'Ten years to save the... what?' - If this is the future of Conservatism then the future looks bleak
A slight detour from regular proceedings to talk about Liz Truss and PopCons
Any attempt on the part of Liz Truss to turn back the clock with the hopes that she could rehabilitate her floundering political career was always going to be interesting.
Back in January when Truss announced the launch of a new faction within the Conservatives, many commentators mocked the irony that somebody like Truss - who is famously unpopular - would form a group calling itself the ‘Popular Conservatives’.
Or ‘PopCon’ for short.
People forget, however, when they mock Truss, that among a certain demographic of low tax, regulation shredding Tories, Truss is extremely popular, and her limited time as Prime Minister, in their view, was simply misunderstood.
It was something we saw at the Conservative Party conference last year, for example, when Truss launched her previous vehicle the Conservative Growth Group.
Truss gave a speech to a packed fringe event back in October that was filled with people curious to hear what she had to say.

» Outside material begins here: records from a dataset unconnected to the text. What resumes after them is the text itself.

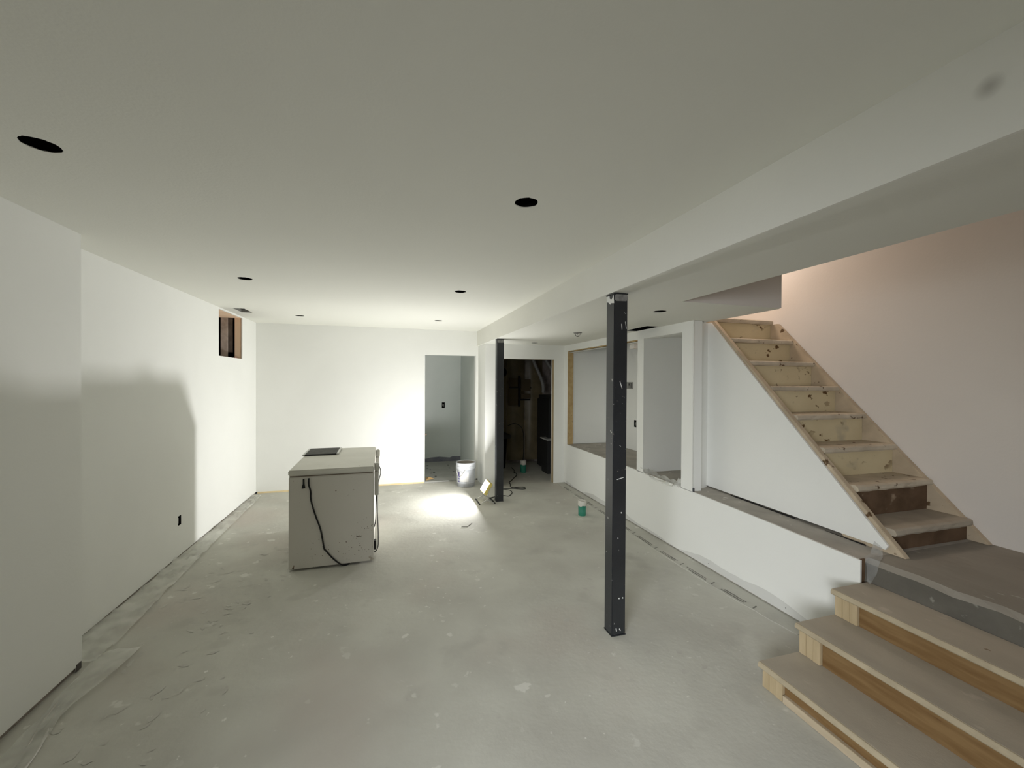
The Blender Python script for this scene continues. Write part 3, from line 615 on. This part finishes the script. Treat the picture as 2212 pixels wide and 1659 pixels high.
tag(o, 'grey translucent film flap hanging over the landing edge at the knee wall end', 'plastic sheet')
# ------------------------------------------------------------------ residue strip along knee wall
rs = empty('carpet_strip_residue', (2.5, 3.9, 0)); tag(rs, 'flattened strip with dark dashed residue on the floor along the knee wall', 'residue strip')
pts = [(6.0-3.9, -.02), (5.5-3.9, -.045), (4.45-3.9, -.065), (3.5-3.9, -.10), (2.8-3.9, -.10), (2.35-3.9, -.075), (1.98-3.9, -.035)]
V, F = [], []
rowsn = 70
for i in range(rowsn+1):
    y = pts[0][0]+(pts[-1][0]-pts[0][0])*i/rowsn
    for (a, xa), (b, xb) in zip(pts, pts[1:]):
        if b <= y <= a: x = xa+(xb-xa)*(a-y)/(a-b)
    j = random.uniform(-.006, .006); V += [(.108, y, .0005), (.108, y, .003), (x+.006+j, y, .0035), (x+j, y, .0005)]
for i in range(rowsn):
    for q_ in range(4): a = 4*i+q_; b = 4*i+(q_+1) % 4; F.append((a, b, b+4, a+4))
F += [(0, 1, 2, 3), tuple(range(4*rowsn, 4*rowsn+4))]
obj('flattened_strip', V, F, CONC, rs)
y = 5.75
def edge(yw):
    yy = yw-3.9
    for (a, xa), (b, xb) in zip(pts, pts[1:]):
        if b <= yy <= a: return xa+(xb-xa)*(a-yy)/(a-b)
    return -.03
while y > 2.25:
    ln = random.uniform(.22, .36); 
    for off in (.028, .05):
        a, b = y-random.uniform(0, .06), y-ln+random.uniform(0, .05); x0, x1 = edge(a)+off, edge(b)+off
        n = 6; V = []; F = []
        for i in range(n+1):
            t = i/n; w2 = random.uniform(.003, .008); xx = x0+(x1-x0)*t+random.uniform(-.002, .002); yy = a+(b-a)*t-3.9
            V += [(xx-w2, yy, .0045), (xx+w2, yy, .0045)]
        for i in range(n): F.append((2*i, 2*i+1, 2*i+3, 2*i+2))
        obj('dark_dash', V, F, RIDGE, rs)
    yy = y-ln-.05; x0 = edge(yy)+.02
    obj('dark_dash', [(x0, yy-3.9-.006, .0045), (x0+.05, yy-3.9+.012, .0045), (x0+.05, yy-3.9+.022, .0045), (x0, yy-3.9+.006, .0045)], [(0, 1, 2, 3)], RIDGE, rs)
    y -= ln+.10
# floor marks and crumbs
V, F = [], []; rd = random.Random(5)
def disc(x, y, r, z=.0012, sx=1.6):
    z = .0008+.000004*len(F)
    k = len(V); n = 9; a0 = rd.random()*3
    for a in range(n):
        t = 2*math.pi*a/n; q_ = r*rd.uniform(.6, 1.25); V.append((x+sx*q_*math.cos(t)*math.cos(a0)-q_*math.sin(t)*math.sin(a0), y+sx*q_*math.cos(t)*math.sin(a0)+q_*math.sin(t)*math.cos(a0), z))
    F.append(tuple(range(k, k+n)))
for _ in range(90): 
    x, y = rd.uniform(-1.6, 2.35), rd.uniform(1.0, 6.3)
    if x > 1.8 and y < 1.75: continue
    disc(x, y, rd.choice((.004, .005, .007, .009, .013)))
for _ in range(90):
    disc(rd.gauss(1.7, .45), min(max(rd.gauss(2.9, .8), 1.9), 5), rd.choice((.005, .008, .012, .017)))
for _ in range(110): disc(rd.uniform(-1.55, -.8), rd.uniform(1.7, 4.6), rd.choice((.006, .009, .013)), sx=2.4)
V = [(min(v[0], 2.38), v[1], v[2]) for v in V]
pd = obj('plaster_drops', V, F, mat('plaster_drop', (.56, .55, .505), .85, (.49, .475, .435), 12, 4)); tag(pd, 'pale dried plaster drops spattered over the concrete floor', 'plaster drops', kind='stuff')
tag(tube('straw_stick', [(.735, 4.45, .005), (.80, 4.44, .005), (.87, 4.545, .005)], .003, RIDGE, None, smooth_path=False), 'thin bent stick lying on the floor right of the freezer', 'stick')
V, F = [], []; 
for i in range(30):
    y = rd.uniform(1.9, 5.8); zc = .03; r = .003; 
    if i < 4: k = len(V); yy = (2.18, 2.9, 3.6, 4.4)[i]; V += [(2.6092, yy+r*1.4*math.cos(a*math.pi/3), .045+r*math.sin(a*math.pi/3)) for a in range(6)]; F.append(tuple(range(k, k+6)))
so = obj('screw_heads', V, F, BLK, bpy.data.objects['wall_knee']); so['kind'] = 'stuff'
# grey unpainted band at the foot of the knee wall
V, F = [], []; n = 60
for i in range(n+1):
    y = 1.95+(5.9-1.95)*i/n; h = .055+.03*math.sin(y*3.1)+.015*math.sin(y*9)+rd.uniform(-.004, .004); V += [(2.6094, y, .013), (2.6094, y, h)]
for i in range(n): F.append((2*i, 2*i+1, 2*i+3, 2*i+2))
obj('bare_paper_band', V, F, mat('bare_board_paper', (.66, .66, .64), .9), bpy.data.objects['wall_knee'])
for nm, y0, y1 in (('gap_line', 1.80, 2.85),):
    pass
gp = boxes('baseboard_gap', [(2.8595, 2.8618, 1.85, 2.10, .573, .584), (2.8595, 2.8618, 2.32, 2.62, .588, .602), (2.8595, 2.8618, 2.62, 2.92, .595, .6085)], BLK); struct(gp)
# ------------------------------------------------------------------ utility room
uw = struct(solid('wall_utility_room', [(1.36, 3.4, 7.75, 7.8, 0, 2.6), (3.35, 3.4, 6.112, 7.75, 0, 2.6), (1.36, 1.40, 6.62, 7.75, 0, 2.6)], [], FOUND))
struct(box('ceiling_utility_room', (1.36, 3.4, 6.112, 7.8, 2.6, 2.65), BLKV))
for k in range(4):
    x0 = 1.42+k*.37; n1, n2 = 6, 16; V, F = [], []
    for i in range(n2+1):
        for j in range(n1+1):
            u = j/n1; V.append((x0+.36*u, 7.735-.05*math.sin(math.pi*u)-rd.uniform(0, .018)*(0 < j < n1), 2.3*i/n2+.05))
    for i in range(n2):
        for j in range(n1): a = i*(n1+1)+j; F.append((a, a+1, a+n1+2, a+n1+1))
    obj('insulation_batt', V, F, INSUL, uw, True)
duct = tag(lathe('duct_elbow', [(.09, -.1), (.09, .0), (.085, .0), (.085, -.09), (0, -.09)], BLKV, None, 20), 'round black duct end high on the insulated utility room wall', 'duct'); duct.rotation_euler = (math.radians(90), 0, 0); duct.location = (2.0, 7.5, 1.76)
PVCD = mat('dull_pvc', (.30, .295, .28), .6)
def pipe(P, label):
    e = tube('vent_pipe', P, .030, PVCD, None, 12, n=3); tag(e, label, 'pipe', 'white plastic flue pipes'); return e
pipe([(2.42, 7.3, 2.3), (2.52, 7.25, 2.0), (2.66, 7.2, 1.66), (2.70, 7.18, 1.5), (2.70, 7.18, 1.38)], 'left white plastic pipe sloping down in the dark utility room')
pipe([(2.62, 7.2, 2.3), (2.74, 7.1, 1.95), (2.82, 7.05, 1.80), (2.84, 7.05, 1.65), (2.84, 7.05, 1.36)], 'right white plastic pipe bending down in the dark utility room')
fu = empty('furnace', (2.95, 7.05, 0)); tag(fu, 'tall dark furnace cabinet with grey stickers in the utility room', 'furnace')
box('cabinet', (-.30, .30, -.3, .3, .02, 1.28), DARKM, fu, bevel=.01)
box('top_panel', (-.28, .28, -.28, .28, 1.281, 1.34), DARKM, fu)
for b in ((-.20, -.10, .95, 1.15), (-.22, -.12, .55, .72), (-.26, -.16, .30, .46), (.02, .06, .35, .85), (-.06, .06, 1.18, 1.22)):
    box('sticker', (b[0], b[1], -.303, -.3005, b[2], b[3]), STKR, fu)
wb = empty('floor_cabinet', (2.62, 6.75, 0)); tag(wb, 'low dark cabinet with a pale top edge at the utility room right side', 'cabinet')
box('cabinet_body', (-.05, .40, -.15, .14, 0, .58), DARKM, wb, bevel=.004); box('cabinet_top', (-.07, .42, -.17, .16, .581, .60), STKR, wb)
eb = empty('electrical_panel', (2.31, 7.66, 1.35)); tag(eb, 'dark board with small boxes and straps on the insulated wall', 'electrical panel')
for b in ((-.14, .02, .14, .30), (-.15, .03, -.22, .10), (.09, .28, .05, .28), (.09, .28, -.09, .0)):
    box('box_cover', (b[0], b[1], -.08, -.03, b[2], b[3]), mat('brown_box', (.12, .09, .05), .8), eb, bevel=.004)
box('strap', (.04, .075, -.07, -.04, -.25, .35), BLK, eb); box('strap', (-.15, .30, -.06, -.04, .105, .125), BLK, eb); box('strap', (.0, .28, -.06, -.04, -.13, -.10), BLK, eb)
sp_ = empty('sump_bin', (1.85, 7.35, 0)); tag(sp_, 'black lidded bin standing in the shadow left of the far green tub', 'bin')
lathe('bin_body', [(0, 0), (.17, 0), (.20, .55), (0, .55)], BLKV, sp_, 20); box('bin_lid', (-.2, .23, -.2, .2, .551, .62), BLK, sp_, bevel=.01)
tube('grey_hose', [(.25, .1, .75), (.35, .0, .8), (.48, -.05, .72), (.52, -.05, .45), (.50, -.05, .02)], .007, DARKM, sp_)
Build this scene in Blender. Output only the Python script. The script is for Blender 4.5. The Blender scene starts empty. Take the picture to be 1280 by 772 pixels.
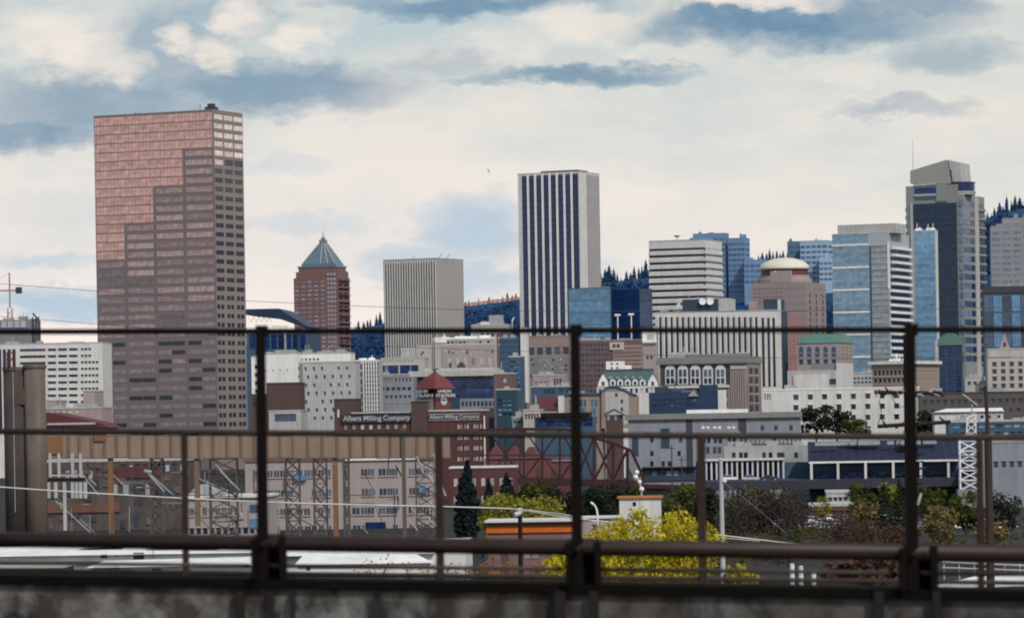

On one hand, there were those who couldn't wait to hear her justification for trying to ruin the British economy.
On the other, those who egged her on while she did it - MPs, supporters, her Tufton Street paymasters from the questionably-funded IEA or the Legatum Institute, that sought to carve the British economy into one of their own image.
To this day, Truss’ backers and Truss herself, remain unapologetic. They take the Scooby Do villain approach that Truss would have gotten away with it had it not been for the pesky Treasury orthodoxy and anti-growth coalition, represented worst of all by the OBR or the Bank of England.